Most of my understanding of work came from my father. He dressed up in a suit and tie and went to work in an office. He travelled often. I knew where he worked but I didn’t really understand what he did.
But I learned about who got to work from my mother. My mother was a very intelligent woman who was going to pursue a graduate degree in oceanography when she met my father. This was in the late 1950s. She said she had turned down the graduate program to get married. She told this story often; it was important that we knew that she was smart enough to go to graduate school. She never explained why she thought that getting married meant she couldn’t go to grad school. Which is an example of how narratives form our understanding of our place in the world. The only women on my mother’s side of the family who worked were divorced or widowed.
When my father started graduate school, they moved from the Seattle area back East, shortly after I was born. I can’t imagine getting into a car with all your possessions and driving cross country less than a week after your first child was born. But that’s what they did. I was born in August, and his classes were starting. A man’s graduate degree and career was worth any amount of uprooting.
When we lived in Seattle in the mid-seventies, my mother got into the University of Washington law school. I remember her studying for the LSAT, and how she seemed different to me, happier, engaged. I was in middle school, and the thought of my mother going to law school seemed cool. Then my father was transferred to Los Angeles for work, so we moved, and she never went to law school.
She stopped working after that, and poured her energies into real estate. We moved so often that she would fix up the houses they bought, and then when we moved again, make a profit.
From what little I understood, I think she made money for the family that way. I know that our houses kept getting bigger and bigger, as they tried to reinvest to not have to pay taxes on their capital gains.
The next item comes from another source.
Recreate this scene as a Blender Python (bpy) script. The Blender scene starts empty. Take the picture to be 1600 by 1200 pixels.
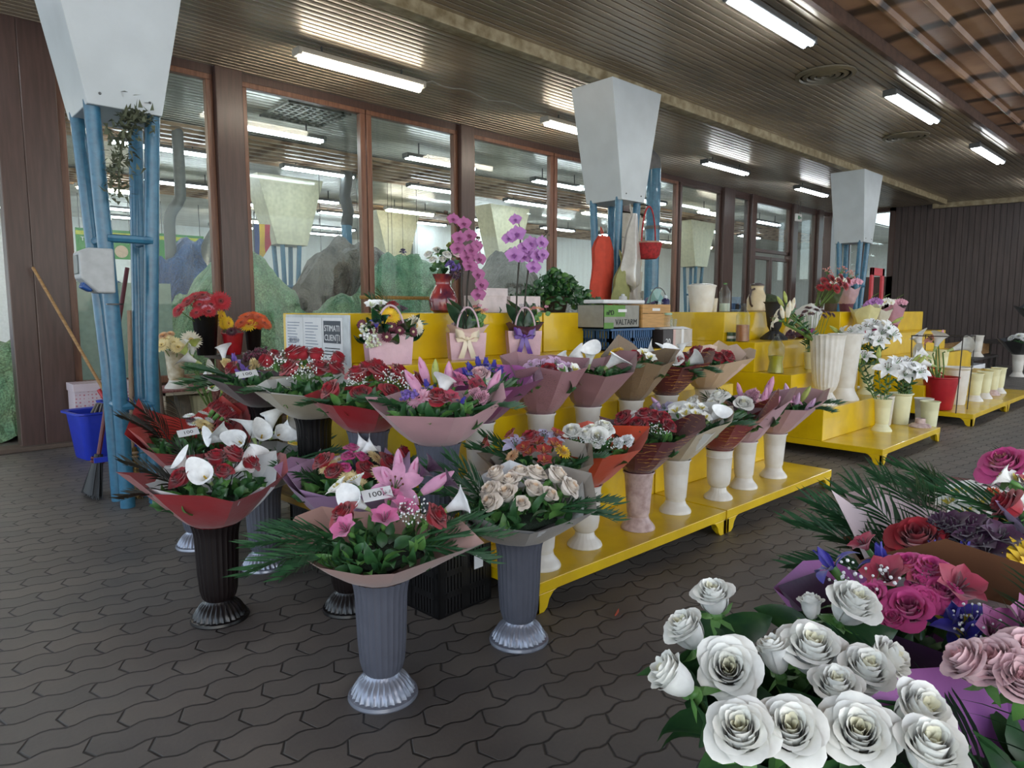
import bpy, math, random
from mathutils import Vector, Matrix, Euler
S=bpy.context.scene
PI=math.pi
def col(h,a=1):
    h=h.lstrip('#'); v=[int(h[i:i+2],16)/255 for i in (0,2,4)]
    return tuple([(x/12.92 if x<=.04045 else ((x+.055)/1.055)**2.4) for x in v]+[a])
# ---------------- camera, world, exposure ----------------
PITCH=math.atan(115/1067.); BEAR=math.radians(46.7)
cd=bpy.data.cameras.new('camera'); cam=bpy.data.objects.new('camera',cd); S.collection.objects.link(cam)
cam.location=(0,0,1.5); cam.rotation_euler=(PI/2-PITCH,0,BEAR-PI/2)
cd.sensor_width=36; cd.lens=36*1067/1600.; cd.clip_start=.02; cd.clip_end=200
S.camera=cam
w=bpy.data.worlds.new('sky'); S.world=w; w.use_nodes=True
nt=w.node_tree; bg=nt.nodes['Background']
sky=nt.nodes.new('ShaderNodeTexSky'); sky.sky_type='NISHITA'; sky.sun_disc=False; sky.sun_elevation=math.radians(35); sky.sun_rotation=math.radians(200)
mixs=nt.nodes.new('ShaderNodeMixRGB'); mixs.inputs[0].default_value=.88; mixs.inputs[2].default_value=(.80,.90,1,1)
nt.links.new(sky.outputs[0],mixs.inputs[1]); nt.links.new(mixs.outputs[0],bg.inputs[0]); bg.inputs[1].default_value=1.15
S.view_settings.view_transform='Standard'; S.view_settings.look='None'; S.view_settings.gamma=1; S.view_settings.exposure=0.5
S.cycles.max_bounces=8; S.cycles.transparent_max_bounces=16; S.cycles.sample_clamp_indirect=6
TUBE=23.0
# ---------------- materials ----------------
MC={}
def mat(name,c,rough=.5,metal=0,noise=.12,scale=14,bump=0,trans=0,emit=0,coat=0,sheen=0,c2=None,sub=0,stretch=(1,1,1),bscale=None):
    if name in MC: return MC[name]
    m=bpy.data.materials.new(name); m.use_nodes=True; n=m.node_tree.nodes; l=m.node_tree.links
    b=n['Principled BSDF']; c=col(c) if isinstance(c,str) else c
    if c2 is not None: c2=col(c2)
    else: c2=tuple(x*(1-noise) for x in c[:3])+(1,); c=tuple(min(1,x*(1+noise*.5)) for x in c[:3])+(1,)
    tc=n.new('ShaderNodeTexCoord'); mp=n.new('ShaderNodeMapping'); mp.inputs['Scale'].default_value=stretch
    ns=n.new('ShaderNodeTexNoise'); ns.inputs['Scale'].default_value=scale; ns.inputs['Detail'].default_value=5
    rp=n.new('ShaderNodeValToRGB'); rp.color_ramp.elements[0].position=.35; rp.color_ramp.elements[1].position=.65
    rp.color_ramp.elements[0].color=c2; rp.color_ramp.elements[1].color=c
    l.new(tc.outputs['Object'],mp.inputs[0]); l.new(mp.outputs[0],ns.inputs[0]); l.new(ns.outputs[0],rp.inputs[0]); l.new(rp.outputs[0],b.inputs['Base Color'])
    b.inputs['Roughness'].default_value=rough; b.inputs['Metallic'].default_value=metal
    b.inputs['Transmission Weight'].default_value=trans; b.inputs['Coat Weight'].default_value=coat
    b.inputs['Sheen Weight'].default_value=sheen
    if sub: b.inputs['Subsurface Weight'].default_value=sub; b.inputs['Subsurface Scale'].default_value=.02
    if emit: b.inputs['Emission Color'].default_value=c; b.inputs['Emission Strength'].default_value=emit
    if bump:
        bp=n.new('ShaderNodeBump'); bp.inputs['Strength'].default_value=bump; bp.inputs['Distance'].default_value=.01
        n2=n.new('ShaderNodeTexNoise'); n2.inputs['Scale'].default_value=bscale or scale*3; l.new(mp.outputs[0],n2.inputs[0]); l.new(n2.outputs[0],bp.inputs['Height']); l.new(bp.outputs[0],b.inputs['Normal'])
    MC[name]=m; return m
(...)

The narrative in my family was that my father had the career. My mother’s work, in or out of the house, was never considered work. No one ever made a comment on the fact that she was the one who turned down opportunities for education and career if they conflicted with her husband’s job, or considered the work entailed in raising children, buying and selling houses and moving every couple of years.
What work is important?
My father’s father, Ernest, was a retired carpenter. My mother didn’t get along with my father’s family, but to everyone’s surprise, my grandfather found a wooden bed somewhere and fixed it up for my mother. I think it was a peace offering, a desire to stay connected to his oldest son’s family. The bed had a dark wooden frame, with curved wood and elaborate carvings on the top of the headboard that you could remove for a simpler look.
My mother didn’t like the bed. I slept in it for most of the time I was growing up. I would stand up and take the carvings off the top of the headboard and look at them. My grandfather had carved them to replace the originals that were missing or damaged. I was fascinated by what he got the wood to do. Whorls and tendrils in an arch with wooden pegs that slipped easily in and out of the top of the headboard. He told me that the original frame of the bed was made from wood that was heated and then bent, so it curved in majestic, rounded flourishes with no corners, only smooth curves.
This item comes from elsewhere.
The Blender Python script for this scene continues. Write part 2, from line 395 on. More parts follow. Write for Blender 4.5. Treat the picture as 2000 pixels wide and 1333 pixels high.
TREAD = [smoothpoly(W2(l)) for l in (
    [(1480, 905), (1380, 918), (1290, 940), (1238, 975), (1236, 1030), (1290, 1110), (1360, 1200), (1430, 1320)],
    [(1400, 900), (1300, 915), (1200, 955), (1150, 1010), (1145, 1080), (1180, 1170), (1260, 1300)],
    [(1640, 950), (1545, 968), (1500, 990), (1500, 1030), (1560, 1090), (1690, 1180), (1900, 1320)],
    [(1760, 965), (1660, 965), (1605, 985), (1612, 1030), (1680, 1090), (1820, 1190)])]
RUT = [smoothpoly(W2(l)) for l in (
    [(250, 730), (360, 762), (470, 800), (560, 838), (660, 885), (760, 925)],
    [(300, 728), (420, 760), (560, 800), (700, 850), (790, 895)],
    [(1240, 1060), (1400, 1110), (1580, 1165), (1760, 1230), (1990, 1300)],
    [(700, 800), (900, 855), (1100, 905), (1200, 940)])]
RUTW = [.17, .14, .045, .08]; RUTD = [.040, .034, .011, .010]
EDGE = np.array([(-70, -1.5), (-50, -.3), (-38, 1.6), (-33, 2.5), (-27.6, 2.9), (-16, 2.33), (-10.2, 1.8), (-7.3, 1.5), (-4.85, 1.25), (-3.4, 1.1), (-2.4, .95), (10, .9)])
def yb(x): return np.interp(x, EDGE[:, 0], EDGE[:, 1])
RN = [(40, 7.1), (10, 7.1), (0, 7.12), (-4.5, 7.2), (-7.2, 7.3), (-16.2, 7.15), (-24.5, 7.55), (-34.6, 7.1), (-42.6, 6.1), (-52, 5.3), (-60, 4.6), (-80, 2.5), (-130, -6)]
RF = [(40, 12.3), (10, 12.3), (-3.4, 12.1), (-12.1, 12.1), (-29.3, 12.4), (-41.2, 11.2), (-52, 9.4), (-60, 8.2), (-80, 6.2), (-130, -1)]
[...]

My grandfather touched wood like he appreciated it, savored it. I remember all his tools hung neatly on pegboards in the garage that he used as a workshop. He wasn’t a warm man, and we didn’t see my grandparents often because of the conflict with my mother, but I remember how he talked about his work. He said that his brother Anselmo, who was still in Italy, was the real artist, a woodcarver, an artisan. The way my grandfather talked about art taught me that artists were important. He would listen to opera and cry. He spoke English, French and Italian and he told me that he read Les Miserables in French and he’d stay up into the night reading, hiding the light from his parent. Writers, artist, craftspeople, were important, valuable, gifted.
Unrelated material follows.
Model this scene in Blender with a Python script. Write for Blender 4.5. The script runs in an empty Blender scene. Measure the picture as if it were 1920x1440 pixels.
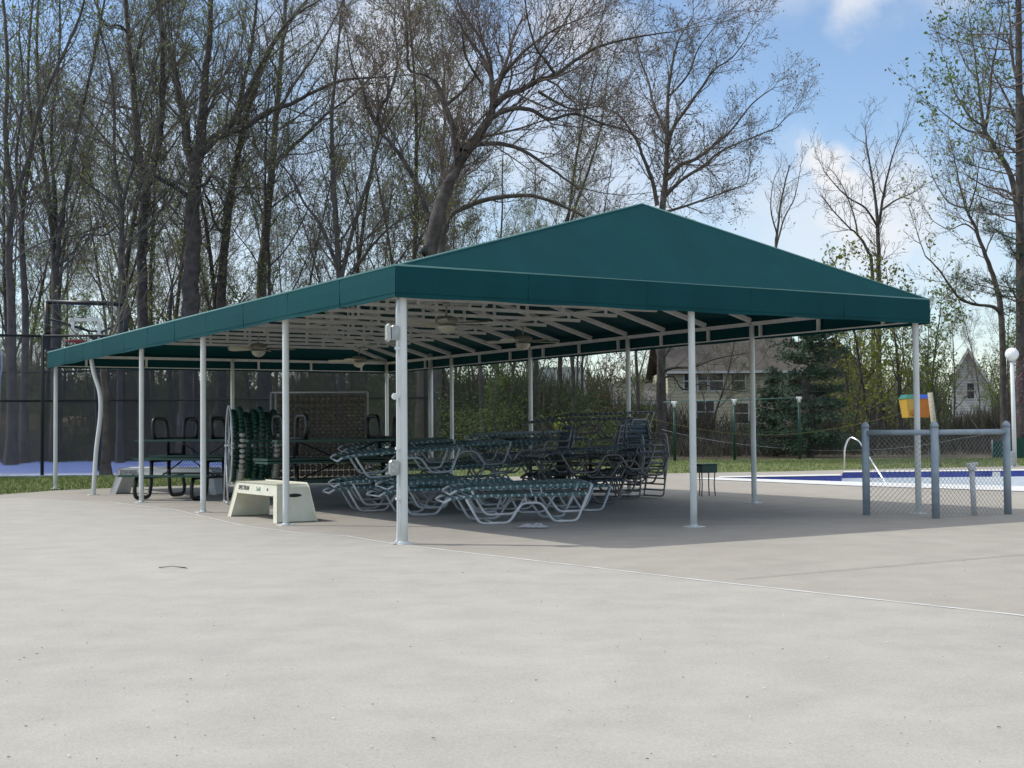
import bpy, math, random
from math import sin, cos, pi, radians, sqrt, atan2
from mathutils import Vector as V, Matrix, Quaternion
random.seed(11)
C = bpy.context.scene.collection
# ---------------------------------------------------------------- camera model
F, PIT, ROL, EYE = 2455.3, 0.0345, -0.0081, 1.25
_fw = V((0, cos(PIT), sin(PIT))); _up = V((0, -sin(PIT), cos(PIT))); _rt = V((1, 0, 0))
RT = _rt*cos(ROL) + _up*sin(ROL); UP = _up*cos(ROL) - _rt*sin(ROL)
CAM = V((0, 0, EYE))
def ray(px, py): return _fw*1.0 + RT*((px-960)/F) - UP*((py-720)/F)
def G(px, py, z=0.0):            # point where a sight line meets height z
    d = ray(px, py); t = (z-EYE)/d.z; p = CAM + d*t; p.z = z; return p
def AT(px, py, dist):            # point at a given ground distance
    d = ray(px, py); return CAM + d*(dist/d.y)
# ---------------------------------------------------------------- mesh builder
class MB:
    def __init__(s): s.v = []; s.f = []; s.sm = []
    def add(s, vs, fs, smooth=False):
        o = len(s.v); s.v += [tuple(x) for x in vs]; s.f += [tuple(i+o for i in f) for f in fs]; s.sm += [smooth]*len(fs)
        return s
    def box(s, c, size, rz=0, M=None):
        hx, hy, hz = size[0]/2, size[1]/2, size[2]/2
        vs = [V((x*hx, y*hy, z*hz)) for x in (-1, 1) for y in (-1, 1) for z in (-1, 1)]
        R = M if M is not None else Matrix.Rotation(rz, 3, 'Z')
        c = V(c)
        return s.add([R @ p + c for p in vs], [(0,1,3,2),(4,6,7,5),(0,4,5,1),(2,3,7,6),(0,2,6,4),(1,5,7,3)])
    def beam(s, a, b, w, h, up=V((0,0,1))):
        a, b = V(a), V(b); d = (b-a); L = d.length; d.normalize()
        x = d.cross(up)
        if x.length < 1e-4: x = V((1, 0, 0))
        x.normalize(); z = x.cross(d)
        M = Matrix((x, d, z)).transposed()
        return s.box((a+b)/2, (w, L, h), M=M)
    def tube(s, pts, r, n=8, closed=False, cap=True):
        pts = [V(p) for p in pts]; m = len(pts)
        rs = r if isinstance(r, (list, tuple)) else [r]*m
        vs = []; fs = []; prev = None
        for i, p in enumerate(pts):
            if closed: t = pts[(i+1) % m]-pts[i-1]
            else: t = pts[min(i+1, m-1)]-pts[max(i-1, 0)]
            if t.length < 1e-9: t = V((0, 0, 1))
            t.normalize()
            if prev is None:
                ref = V((0, 0, 1)) if abs(t.z) < .9 else V((1, 0, 0))
                x = t.cross(ref).normalized()
            else:
                x = prev - t*prev.dot(t)
                x = x.normalized() if x.length > 1e-6 else t.orthogonal().normalized()
            prev = x; y = t.cross(x)
            for k in range(n):
                a = 2*pi*k/n; vs.append(p + (x*cos(a)+y*sin(a))*rs[i])
        for i in range(m if closed else m-1):
            j = (i+1) % m
            for k in range(n):
                l = (k+1) % n; fs.append((i*n+k, i*n+l, j*n+l, j*n+k))
        s.add(vs, fs, True)
        if cap and not closed:
            o = len(s.v)-len(vs)
            s.f.append(tuple(o+k for k in reversed(range(n)))); s.sm.append(False)
            s.f.append(tuple(o+(m-1)*n+k for k in range(n))); s.sm.append(False)
        return s
    def lathe(s, prof, c=(0,0,0), n=16, M=None):
        vs = []; fs = []; c = V(c)
        for (r, z) in prof:
            for k in range(n):
                p = V((r*cos(2*pi*k/n), r*sin(2*pi*k/n), z))
                if M is not None: p = M @ p
                vs.append(p + c)
        for i in range(len(prof)-1):
            for k in range(n):
                l = (k+1) % n; fs.append((i*n+k, i*n+l, (i+1)*n+l, (i+1)*n+k))
        s.add(vs, fs, True)
        o = len(s.v)-len(vs)
        s.f.append(tuple(o+k for k in reversed(range(n)))); s.sm.append(False)
        s.f.append(tuple(o+(len(prof)-1)*n+k for k in range(n))); s.sm.append(False)
        return s
    def prism(s, poly, z0, z1):  # poly list of (x,y)
        n = len(poly)
        vs = [(x, y, z0) for x, y in poly] + [(x, y, z1) for x, y in poly]
        fs = [tuple(reversed(range(n))), tuple(range(n, 2*n))] + [(i, (i+1) % n, n+(i+1) % n, n+i) for i in range(n)]
        return s.add(vs, fs)
    def slab(s, quad, th, nrm=None):   # thin slab from 3d polygon
        q = [V(p) for p in quad]; nn = nrm or (q[1]-q[0]).cross(q[2]-q[0]).normalized()
        n = len(q)
        return s.add(q+[p-nn*th for p in q], [tuple(range(n)), tuple(reversed(range(n, 2*n)))]+[(i, n+i, n+(i+1) % n, (i+1) % n) for i in range(n)])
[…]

One exercise that might be useful here is to do a work timeline. Write a long line and start at one end with your first job. Mine was delivering the Washington Post to my neighbors. I had to get up very early. I was thirteen or fourteen.
What are the jobs you had and what did you learn from them?
What jobs represented inflection points? Your first job as an ICU nurse, or the job you got when you left the military.
You can decide what you consider to be work, and I invite us all to open the aperture to include caring for children or sick family members, our art, participation in any community engagement or social action.
Consider the narratives you got from your family about work, as well what stories you were told by culture and the media. Were these supporting or limiting or both? What did you learn from your work history? How does this impact any decisions you are making about your work or career now?
I’m going to leave you to consider this, until the book is done, and you can see how it all fits together to create a guide to intentional decision making about work.